### GIVEN DATA ###
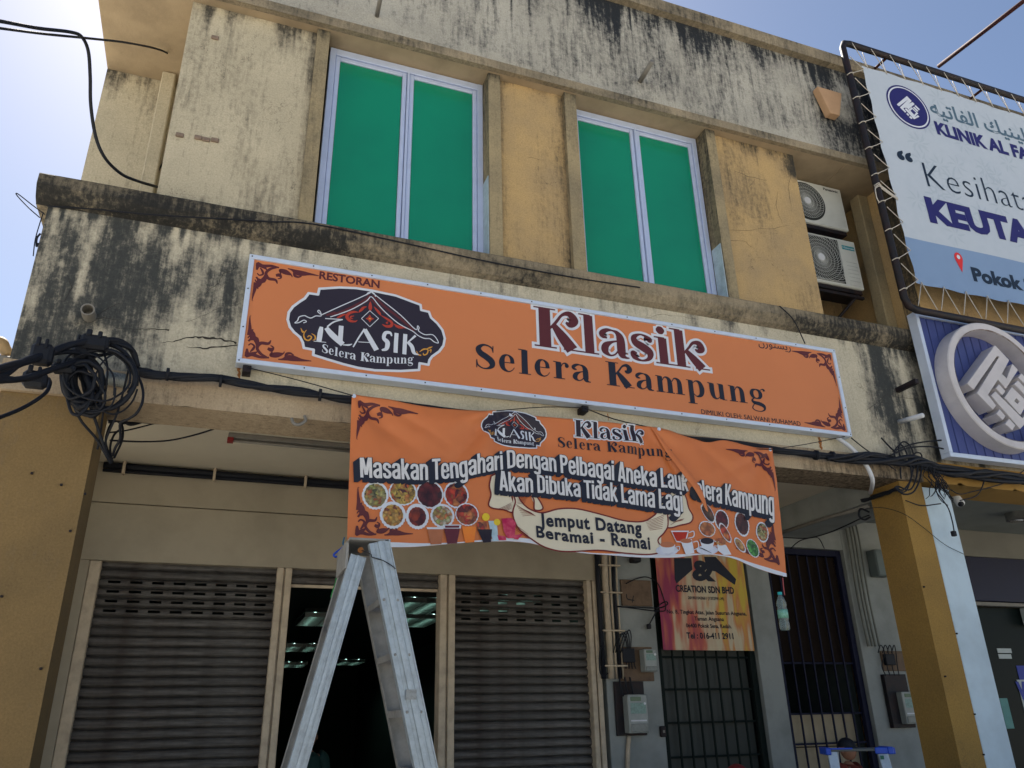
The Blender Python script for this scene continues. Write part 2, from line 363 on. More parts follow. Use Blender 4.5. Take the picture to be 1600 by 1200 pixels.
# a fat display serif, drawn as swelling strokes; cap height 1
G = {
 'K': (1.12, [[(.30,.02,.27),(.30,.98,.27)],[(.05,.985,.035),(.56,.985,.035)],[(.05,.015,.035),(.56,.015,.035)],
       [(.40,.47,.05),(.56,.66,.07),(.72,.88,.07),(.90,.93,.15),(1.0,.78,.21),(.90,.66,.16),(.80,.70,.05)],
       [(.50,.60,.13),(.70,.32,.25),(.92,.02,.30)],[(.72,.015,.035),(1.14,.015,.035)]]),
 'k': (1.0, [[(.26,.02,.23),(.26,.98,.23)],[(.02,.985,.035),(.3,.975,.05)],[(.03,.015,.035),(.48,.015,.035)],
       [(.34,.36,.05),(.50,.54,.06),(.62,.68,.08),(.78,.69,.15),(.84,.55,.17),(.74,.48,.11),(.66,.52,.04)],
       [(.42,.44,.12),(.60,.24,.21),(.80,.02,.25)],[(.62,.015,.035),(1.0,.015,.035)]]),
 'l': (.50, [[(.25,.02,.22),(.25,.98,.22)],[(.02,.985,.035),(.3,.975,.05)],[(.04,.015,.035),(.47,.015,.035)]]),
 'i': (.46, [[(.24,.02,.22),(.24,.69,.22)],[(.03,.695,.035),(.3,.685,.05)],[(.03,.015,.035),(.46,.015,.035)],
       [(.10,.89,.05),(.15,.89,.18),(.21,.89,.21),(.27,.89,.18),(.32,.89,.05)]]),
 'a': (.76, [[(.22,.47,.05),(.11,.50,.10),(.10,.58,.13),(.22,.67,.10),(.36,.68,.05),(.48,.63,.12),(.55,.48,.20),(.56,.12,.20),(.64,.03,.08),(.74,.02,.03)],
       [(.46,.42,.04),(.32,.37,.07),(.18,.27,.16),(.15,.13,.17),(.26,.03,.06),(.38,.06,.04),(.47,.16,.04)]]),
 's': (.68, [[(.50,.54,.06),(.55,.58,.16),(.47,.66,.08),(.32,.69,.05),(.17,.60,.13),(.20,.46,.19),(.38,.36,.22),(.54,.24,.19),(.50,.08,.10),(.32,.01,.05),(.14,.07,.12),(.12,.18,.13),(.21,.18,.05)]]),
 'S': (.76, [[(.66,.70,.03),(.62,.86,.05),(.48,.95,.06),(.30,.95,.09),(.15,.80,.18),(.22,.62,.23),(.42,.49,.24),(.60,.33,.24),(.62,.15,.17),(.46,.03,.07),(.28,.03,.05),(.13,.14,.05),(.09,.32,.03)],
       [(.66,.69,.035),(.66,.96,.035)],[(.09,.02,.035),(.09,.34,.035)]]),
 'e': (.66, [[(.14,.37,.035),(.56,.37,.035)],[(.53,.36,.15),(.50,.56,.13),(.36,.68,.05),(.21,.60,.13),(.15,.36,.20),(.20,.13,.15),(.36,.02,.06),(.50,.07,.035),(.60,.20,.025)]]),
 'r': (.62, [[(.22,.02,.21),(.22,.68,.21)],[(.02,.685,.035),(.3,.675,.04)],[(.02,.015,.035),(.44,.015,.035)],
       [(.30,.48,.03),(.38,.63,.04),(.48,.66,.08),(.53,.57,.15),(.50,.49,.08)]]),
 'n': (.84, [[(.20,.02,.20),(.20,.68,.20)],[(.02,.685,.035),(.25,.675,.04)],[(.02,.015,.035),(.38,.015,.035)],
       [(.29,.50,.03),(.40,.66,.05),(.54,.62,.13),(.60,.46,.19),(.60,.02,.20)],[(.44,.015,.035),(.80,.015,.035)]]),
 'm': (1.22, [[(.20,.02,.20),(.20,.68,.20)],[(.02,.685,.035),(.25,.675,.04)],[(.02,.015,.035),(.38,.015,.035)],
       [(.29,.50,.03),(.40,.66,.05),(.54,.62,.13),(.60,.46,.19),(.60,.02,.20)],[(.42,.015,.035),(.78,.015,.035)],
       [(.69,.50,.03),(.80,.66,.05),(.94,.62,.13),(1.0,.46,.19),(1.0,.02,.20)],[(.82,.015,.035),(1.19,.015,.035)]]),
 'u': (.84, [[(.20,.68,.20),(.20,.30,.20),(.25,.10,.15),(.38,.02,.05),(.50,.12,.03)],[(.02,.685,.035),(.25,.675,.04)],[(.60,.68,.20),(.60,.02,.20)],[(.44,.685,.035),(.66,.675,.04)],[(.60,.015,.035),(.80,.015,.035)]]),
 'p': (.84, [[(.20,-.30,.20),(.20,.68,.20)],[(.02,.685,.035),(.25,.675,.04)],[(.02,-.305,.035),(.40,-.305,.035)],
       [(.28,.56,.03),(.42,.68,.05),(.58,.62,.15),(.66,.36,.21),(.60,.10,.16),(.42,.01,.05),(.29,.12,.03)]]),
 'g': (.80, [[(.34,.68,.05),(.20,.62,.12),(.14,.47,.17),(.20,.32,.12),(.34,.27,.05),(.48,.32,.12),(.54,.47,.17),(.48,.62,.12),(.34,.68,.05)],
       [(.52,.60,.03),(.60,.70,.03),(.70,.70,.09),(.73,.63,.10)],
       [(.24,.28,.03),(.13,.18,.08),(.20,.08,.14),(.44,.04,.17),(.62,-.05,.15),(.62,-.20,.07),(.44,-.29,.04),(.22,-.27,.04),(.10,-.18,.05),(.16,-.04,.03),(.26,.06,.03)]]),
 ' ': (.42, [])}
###
### GIVEN DATA ###
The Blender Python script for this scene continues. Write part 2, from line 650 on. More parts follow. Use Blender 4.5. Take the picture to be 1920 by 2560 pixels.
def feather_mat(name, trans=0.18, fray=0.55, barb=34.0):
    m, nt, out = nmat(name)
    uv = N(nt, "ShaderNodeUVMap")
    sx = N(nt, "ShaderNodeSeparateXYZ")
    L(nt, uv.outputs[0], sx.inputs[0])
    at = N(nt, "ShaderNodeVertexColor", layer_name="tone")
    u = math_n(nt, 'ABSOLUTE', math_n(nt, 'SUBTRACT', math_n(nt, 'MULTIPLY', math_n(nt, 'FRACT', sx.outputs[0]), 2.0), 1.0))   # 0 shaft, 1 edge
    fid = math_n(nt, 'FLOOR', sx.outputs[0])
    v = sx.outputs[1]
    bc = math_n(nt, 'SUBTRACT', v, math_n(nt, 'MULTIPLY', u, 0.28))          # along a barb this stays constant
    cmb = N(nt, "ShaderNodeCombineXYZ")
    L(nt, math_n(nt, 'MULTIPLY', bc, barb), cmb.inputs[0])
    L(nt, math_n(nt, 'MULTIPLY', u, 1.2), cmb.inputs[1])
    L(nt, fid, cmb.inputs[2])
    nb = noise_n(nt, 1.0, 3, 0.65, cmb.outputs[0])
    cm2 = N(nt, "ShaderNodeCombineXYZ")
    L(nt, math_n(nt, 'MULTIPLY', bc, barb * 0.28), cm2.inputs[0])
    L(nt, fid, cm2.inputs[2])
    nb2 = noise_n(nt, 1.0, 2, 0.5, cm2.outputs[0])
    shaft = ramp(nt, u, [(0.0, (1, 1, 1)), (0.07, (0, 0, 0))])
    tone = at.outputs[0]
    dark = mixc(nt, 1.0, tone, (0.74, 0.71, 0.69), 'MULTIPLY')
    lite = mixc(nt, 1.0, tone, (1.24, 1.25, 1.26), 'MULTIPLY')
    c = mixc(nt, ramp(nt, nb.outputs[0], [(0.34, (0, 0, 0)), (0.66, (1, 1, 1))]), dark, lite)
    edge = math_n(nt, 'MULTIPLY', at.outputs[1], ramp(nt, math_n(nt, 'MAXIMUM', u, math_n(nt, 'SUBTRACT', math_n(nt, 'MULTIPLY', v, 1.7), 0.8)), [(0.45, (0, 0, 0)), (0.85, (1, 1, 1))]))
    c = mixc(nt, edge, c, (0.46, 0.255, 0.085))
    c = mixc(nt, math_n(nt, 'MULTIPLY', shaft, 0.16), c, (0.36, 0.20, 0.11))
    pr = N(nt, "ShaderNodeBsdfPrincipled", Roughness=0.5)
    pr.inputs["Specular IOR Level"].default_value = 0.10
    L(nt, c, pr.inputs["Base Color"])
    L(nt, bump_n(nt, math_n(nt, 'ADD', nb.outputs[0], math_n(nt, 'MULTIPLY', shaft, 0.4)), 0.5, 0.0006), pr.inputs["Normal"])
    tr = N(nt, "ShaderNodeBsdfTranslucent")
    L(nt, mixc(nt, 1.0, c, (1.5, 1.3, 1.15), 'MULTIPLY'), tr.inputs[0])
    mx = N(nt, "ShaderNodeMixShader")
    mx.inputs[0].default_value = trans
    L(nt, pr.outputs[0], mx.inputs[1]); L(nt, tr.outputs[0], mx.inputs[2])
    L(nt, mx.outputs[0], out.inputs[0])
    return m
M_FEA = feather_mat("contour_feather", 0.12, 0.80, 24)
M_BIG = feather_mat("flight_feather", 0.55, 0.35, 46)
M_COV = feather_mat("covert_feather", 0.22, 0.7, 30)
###
PROBLEM DETAILS:
Make a list of all lines in the data that contain "pixels".

RESPONSE BELOW:
The Blender Python script for this scene continues. Write part 2, from line 363 on. More parts follow. Use Blender 4.5. Take the picture to be 1600 by 1200 pixels.
The Blender Python script for this scene continues. Write part 2, from line 650 on. More parts follow. Use Blender 4.5. Take the picture to be 1920 by 2560 pixels.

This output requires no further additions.